- **Data in this exercise**:
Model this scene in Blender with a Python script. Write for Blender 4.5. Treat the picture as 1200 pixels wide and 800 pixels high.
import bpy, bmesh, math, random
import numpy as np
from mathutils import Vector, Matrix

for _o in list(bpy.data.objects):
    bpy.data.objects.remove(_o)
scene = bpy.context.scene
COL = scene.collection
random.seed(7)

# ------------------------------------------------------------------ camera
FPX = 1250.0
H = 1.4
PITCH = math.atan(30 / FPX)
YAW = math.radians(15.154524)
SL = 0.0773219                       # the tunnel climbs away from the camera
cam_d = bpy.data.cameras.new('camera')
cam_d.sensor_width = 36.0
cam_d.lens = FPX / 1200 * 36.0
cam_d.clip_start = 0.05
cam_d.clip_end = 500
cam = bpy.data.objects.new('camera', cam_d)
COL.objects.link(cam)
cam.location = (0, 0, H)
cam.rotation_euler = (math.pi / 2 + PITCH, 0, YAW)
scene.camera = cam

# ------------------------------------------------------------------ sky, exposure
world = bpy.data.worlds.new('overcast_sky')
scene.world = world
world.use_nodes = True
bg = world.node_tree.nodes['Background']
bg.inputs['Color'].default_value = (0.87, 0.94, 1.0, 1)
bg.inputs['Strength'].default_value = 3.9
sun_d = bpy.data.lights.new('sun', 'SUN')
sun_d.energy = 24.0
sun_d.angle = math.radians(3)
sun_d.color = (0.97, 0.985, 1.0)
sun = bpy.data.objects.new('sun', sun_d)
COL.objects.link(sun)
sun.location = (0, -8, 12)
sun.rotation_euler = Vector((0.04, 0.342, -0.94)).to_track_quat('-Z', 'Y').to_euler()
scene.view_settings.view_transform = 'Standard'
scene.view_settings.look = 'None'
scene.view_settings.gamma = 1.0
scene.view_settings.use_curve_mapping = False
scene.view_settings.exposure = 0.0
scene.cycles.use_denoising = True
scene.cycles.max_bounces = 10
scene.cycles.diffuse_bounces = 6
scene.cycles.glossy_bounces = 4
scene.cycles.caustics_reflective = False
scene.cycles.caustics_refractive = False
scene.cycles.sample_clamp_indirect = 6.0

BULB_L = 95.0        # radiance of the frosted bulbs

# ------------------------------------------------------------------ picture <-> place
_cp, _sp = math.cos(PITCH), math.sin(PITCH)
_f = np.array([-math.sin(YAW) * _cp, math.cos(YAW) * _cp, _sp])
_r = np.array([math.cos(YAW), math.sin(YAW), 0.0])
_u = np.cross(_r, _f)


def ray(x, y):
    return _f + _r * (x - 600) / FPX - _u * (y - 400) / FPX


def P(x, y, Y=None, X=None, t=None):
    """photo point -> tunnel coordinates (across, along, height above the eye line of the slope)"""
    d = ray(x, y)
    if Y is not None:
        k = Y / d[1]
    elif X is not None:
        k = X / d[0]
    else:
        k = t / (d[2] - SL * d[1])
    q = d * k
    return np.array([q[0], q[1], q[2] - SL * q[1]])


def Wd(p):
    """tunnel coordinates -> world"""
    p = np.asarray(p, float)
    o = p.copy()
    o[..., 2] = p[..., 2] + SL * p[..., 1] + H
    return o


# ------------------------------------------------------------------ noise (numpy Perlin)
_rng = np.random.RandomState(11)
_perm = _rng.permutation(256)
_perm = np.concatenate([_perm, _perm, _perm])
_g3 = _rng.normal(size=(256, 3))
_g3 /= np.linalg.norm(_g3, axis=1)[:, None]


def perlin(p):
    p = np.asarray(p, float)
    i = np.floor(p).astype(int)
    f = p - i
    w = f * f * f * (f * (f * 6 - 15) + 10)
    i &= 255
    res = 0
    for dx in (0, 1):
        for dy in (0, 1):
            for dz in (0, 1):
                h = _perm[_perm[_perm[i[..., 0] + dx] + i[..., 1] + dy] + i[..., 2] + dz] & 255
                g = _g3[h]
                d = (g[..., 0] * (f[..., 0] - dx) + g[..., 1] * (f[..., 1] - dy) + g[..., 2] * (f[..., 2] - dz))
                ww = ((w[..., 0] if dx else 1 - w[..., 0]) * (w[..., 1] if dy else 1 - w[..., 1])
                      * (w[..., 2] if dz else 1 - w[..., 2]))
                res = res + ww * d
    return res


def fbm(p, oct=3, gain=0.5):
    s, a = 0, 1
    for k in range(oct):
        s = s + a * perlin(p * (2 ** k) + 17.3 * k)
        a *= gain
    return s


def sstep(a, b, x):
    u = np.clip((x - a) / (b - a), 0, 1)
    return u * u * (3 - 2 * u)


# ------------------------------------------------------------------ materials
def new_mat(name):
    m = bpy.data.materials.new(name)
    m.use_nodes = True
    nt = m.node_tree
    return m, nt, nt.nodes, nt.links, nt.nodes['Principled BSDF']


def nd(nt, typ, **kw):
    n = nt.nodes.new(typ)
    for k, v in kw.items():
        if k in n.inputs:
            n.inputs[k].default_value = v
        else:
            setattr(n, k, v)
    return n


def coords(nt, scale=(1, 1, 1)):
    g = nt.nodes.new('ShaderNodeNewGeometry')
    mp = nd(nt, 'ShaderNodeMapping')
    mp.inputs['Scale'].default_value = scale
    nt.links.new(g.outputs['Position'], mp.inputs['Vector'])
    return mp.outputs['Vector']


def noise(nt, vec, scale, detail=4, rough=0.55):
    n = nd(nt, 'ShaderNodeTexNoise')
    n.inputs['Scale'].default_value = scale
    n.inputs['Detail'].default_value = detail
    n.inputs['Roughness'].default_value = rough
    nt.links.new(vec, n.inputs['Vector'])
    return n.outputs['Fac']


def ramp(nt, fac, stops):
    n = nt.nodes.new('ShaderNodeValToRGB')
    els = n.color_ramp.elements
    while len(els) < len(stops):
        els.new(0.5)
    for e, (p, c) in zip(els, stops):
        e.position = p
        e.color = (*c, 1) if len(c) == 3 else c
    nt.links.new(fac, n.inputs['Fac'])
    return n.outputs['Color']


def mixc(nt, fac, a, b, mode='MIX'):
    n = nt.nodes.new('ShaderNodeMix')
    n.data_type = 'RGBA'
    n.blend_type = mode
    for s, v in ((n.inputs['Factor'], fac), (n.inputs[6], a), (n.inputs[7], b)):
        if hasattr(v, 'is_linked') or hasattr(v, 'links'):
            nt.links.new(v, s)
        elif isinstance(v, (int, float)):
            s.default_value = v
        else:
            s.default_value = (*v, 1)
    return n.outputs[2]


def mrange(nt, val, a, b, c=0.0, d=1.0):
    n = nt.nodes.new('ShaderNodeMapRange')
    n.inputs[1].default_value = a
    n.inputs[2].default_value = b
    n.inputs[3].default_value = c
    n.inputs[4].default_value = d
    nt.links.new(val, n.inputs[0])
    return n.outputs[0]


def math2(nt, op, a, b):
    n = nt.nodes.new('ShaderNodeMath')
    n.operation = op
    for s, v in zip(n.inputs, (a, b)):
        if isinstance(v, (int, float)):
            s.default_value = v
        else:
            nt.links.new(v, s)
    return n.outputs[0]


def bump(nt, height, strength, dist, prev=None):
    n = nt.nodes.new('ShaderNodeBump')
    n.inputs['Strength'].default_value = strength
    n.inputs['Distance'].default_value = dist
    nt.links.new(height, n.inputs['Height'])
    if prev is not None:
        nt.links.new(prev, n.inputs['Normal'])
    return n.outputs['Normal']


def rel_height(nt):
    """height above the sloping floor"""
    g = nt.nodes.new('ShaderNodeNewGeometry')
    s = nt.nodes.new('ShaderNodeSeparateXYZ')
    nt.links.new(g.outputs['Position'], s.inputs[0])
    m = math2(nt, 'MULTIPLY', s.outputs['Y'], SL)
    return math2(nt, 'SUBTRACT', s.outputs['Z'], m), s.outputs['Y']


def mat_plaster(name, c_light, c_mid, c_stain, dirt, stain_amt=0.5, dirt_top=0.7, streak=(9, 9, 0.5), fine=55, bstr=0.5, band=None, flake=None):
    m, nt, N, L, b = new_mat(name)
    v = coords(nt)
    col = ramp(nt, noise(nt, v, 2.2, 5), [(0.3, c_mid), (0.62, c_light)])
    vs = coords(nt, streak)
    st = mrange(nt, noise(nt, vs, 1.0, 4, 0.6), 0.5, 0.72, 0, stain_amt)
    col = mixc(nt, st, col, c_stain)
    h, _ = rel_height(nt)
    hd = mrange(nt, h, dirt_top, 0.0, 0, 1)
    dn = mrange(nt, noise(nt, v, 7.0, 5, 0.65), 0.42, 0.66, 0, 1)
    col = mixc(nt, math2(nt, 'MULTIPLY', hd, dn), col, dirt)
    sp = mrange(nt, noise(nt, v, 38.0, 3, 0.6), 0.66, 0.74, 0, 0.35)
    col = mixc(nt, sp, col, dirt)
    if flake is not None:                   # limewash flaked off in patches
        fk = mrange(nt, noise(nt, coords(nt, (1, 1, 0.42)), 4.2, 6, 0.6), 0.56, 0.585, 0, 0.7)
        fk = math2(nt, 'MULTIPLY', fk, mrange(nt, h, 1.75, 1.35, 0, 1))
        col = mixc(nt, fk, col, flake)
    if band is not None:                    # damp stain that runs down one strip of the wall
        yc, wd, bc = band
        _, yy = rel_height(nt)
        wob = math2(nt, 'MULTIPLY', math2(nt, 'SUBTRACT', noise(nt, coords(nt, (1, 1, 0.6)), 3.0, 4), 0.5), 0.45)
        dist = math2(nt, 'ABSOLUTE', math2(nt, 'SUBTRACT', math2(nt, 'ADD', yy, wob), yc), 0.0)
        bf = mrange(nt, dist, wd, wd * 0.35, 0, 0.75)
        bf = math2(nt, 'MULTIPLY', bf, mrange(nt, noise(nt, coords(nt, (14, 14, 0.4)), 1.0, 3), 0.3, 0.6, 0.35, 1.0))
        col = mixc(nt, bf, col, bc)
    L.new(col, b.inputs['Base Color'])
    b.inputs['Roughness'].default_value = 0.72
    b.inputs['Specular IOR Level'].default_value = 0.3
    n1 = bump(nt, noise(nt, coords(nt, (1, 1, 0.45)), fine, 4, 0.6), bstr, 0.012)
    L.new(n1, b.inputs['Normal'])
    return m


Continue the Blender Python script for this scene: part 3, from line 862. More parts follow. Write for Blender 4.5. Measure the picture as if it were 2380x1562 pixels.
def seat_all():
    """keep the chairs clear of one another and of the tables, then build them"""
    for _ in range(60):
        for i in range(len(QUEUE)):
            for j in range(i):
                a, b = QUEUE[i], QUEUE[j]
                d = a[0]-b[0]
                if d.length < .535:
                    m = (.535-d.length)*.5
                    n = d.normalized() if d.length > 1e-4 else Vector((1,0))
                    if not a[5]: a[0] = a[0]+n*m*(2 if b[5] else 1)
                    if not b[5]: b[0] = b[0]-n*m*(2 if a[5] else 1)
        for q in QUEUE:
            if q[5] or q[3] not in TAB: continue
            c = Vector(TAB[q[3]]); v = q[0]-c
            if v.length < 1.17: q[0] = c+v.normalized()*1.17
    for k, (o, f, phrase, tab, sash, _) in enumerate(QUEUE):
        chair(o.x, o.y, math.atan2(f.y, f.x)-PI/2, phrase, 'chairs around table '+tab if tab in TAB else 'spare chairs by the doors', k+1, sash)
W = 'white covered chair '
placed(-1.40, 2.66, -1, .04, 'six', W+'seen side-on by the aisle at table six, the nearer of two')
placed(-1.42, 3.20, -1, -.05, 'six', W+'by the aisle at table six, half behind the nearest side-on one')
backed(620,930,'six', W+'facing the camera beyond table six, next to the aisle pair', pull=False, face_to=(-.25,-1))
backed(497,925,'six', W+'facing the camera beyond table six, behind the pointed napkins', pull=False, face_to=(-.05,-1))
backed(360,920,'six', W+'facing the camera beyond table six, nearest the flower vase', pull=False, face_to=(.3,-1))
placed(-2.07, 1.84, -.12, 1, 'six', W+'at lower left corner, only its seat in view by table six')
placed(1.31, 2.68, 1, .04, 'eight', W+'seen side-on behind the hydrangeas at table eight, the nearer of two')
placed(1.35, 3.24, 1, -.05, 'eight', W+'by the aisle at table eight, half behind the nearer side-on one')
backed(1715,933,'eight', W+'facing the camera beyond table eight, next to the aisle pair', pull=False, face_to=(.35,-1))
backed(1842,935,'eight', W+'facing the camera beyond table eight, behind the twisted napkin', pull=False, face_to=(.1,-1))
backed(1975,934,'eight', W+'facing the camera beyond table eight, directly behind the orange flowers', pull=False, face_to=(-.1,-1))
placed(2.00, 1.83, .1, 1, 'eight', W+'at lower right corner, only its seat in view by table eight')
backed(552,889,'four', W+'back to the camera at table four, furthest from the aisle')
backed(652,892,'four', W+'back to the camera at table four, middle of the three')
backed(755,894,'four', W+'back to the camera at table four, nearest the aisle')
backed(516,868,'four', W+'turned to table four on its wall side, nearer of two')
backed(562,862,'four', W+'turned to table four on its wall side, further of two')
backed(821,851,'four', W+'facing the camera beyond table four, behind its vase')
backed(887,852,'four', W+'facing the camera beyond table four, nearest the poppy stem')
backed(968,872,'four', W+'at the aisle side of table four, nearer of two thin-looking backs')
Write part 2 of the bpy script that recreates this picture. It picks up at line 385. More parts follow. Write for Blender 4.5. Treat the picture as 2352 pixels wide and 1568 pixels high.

- **Your goal**:
Print the lines above, unchanged, from the start of the records to the line with "random.seed(7)", including that final line.

- **Result for this exercise**:
Model this scene in Blender with a Python script. Write for Blender 4.5. Treat the picture as 1200 pixels wide and 800 pixels high.
import bpy, bmesh, math, random
import numpy as np
from mathutils import Vector, Matrix

for _o in list(bpy.data.objects):
    bpy.data.objects.remove(_o)
scene = bpy.context.scene
COL = scene.collection
random.seed(7)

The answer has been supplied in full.